Convective layered flows of a vertically whirling viscous incompressible fluid. Velocity field investigation

This article discusses the solvability of an overdetermined system of heat convection equations in the Boussinesq approximation. The Oberbeck–Boussinesq system of equations, supplemented by an incompressibility equation, is overdetermined. The number of equations exceeds the number of unknown functions, since non-uniform layered flows of a viscous incompressible fluid are studied (one of the components of the velocity vector is identically zero). The solvability of the non-linear system of Oberbeck–Boussinesq equations is investigated. The solvability of the overdetermined system of non-linear Oberbeck–Boussinesq equations in partial derivatives is studied by constructing several particular exact solutions.
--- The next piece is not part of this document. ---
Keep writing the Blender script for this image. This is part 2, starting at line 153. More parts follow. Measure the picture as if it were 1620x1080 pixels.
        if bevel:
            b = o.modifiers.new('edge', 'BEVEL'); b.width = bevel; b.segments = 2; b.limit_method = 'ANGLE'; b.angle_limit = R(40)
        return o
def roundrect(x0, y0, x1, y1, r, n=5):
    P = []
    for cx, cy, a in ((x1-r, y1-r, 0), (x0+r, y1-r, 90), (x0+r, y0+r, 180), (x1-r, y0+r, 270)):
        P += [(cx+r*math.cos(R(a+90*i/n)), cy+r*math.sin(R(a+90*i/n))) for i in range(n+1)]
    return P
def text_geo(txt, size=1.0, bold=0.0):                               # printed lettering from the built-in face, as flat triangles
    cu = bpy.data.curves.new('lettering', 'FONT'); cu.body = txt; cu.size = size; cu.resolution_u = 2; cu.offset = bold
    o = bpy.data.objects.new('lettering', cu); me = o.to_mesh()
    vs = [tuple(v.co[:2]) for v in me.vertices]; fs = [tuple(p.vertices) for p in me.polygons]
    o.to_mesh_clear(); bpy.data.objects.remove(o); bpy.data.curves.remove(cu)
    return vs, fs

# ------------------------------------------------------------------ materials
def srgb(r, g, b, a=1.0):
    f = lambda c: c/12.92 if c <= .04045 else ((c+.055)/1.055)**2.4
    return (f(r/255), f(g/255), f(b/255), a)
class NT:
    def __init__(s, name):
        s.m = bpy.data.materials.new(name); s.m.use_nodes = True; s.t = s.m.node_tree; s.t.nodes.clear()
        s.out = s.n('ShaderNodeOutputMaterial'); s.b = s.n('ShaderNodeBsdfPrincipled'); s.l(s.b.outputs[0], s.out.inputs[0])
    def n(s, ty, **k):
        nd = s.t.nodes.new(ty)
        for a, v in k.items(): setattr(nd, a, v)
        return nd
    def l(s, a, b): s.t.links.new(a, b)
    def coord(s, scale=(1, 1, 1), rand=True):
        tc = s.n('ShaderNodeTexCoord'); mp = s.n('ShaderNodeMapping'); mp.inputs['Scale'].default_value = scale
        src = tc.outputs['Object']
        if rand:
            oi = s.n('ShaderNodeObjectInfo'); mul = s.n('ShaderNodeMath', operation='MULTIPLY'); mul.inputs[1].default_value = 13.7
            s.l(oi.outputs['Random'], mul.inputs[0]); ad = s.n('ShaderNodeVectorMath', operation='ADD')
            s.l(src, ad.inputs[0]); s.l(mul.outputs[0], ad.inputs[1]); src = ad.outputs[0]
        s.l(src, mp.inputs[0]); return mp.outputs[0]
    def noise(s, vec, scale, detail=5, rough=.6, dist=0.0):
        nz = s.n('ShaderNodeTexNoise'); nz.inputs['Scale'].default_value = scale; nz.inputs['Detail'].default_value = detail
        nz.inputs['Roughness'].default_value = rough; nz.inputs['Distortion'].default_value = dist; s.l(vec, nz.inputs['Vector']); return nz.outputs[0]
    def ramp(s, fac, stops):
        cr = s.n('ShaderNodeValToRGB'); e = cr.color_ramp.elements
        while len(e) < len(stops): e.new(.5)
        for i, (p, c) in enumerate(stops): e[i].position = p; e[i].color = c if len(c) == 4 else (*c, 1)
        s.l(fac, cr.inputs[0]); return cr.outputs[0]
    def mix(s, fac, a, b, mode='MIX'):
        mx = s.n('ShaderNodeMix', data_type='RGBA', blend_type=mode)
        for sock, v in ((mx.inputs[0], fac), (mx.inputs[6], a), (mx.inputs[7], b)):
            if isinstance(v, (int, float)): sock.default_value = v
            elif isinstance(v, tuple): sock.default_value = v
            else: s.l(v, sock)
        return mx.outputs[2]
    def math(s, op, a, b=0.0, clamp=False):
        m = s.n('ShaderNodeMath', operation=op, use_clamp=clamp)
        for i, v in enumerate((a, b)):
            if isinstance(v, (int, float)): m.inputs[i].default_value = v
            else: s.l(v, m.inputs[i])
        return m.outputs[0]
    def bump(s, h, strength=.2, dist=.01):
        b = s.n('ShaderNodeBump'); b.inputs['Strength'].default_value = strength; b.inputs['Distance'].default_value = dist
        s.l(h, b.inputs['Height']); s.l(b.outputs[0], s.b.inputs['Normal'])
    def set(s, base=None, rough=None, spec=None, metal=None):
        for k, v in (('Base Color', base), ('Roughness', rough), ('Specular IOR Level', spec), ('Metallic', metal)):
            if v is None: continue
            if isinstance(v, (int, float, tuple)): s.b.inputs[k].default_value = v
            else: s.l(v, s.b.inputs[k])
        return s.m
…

A new class of exact solutions for describing three-dimensional non-linear layered flows of a vertical swirling viscous incompressible fluid is presented. The vertical component of vorticity in a non-rotating fluid is generated by a non-uniform velocity field at the lower boundary of an infinite horizontal fluid layer. Convection in a viscous incompressible fluid is induced by linear heat sources. The main attention is paid to the study of the properties of the flow velocity field. The dependence of the structure of this field on the magnitude of vertical twist is investigated. It is shown that, with nonzero vertical twist, one of the components of the velocity vector allows stratification into five zones through the thickness of the layer under study (four stagnant points). The analysis of the velocity field has shown that the kinetic energy of the fluid can twice take the zero value through the layer thickness.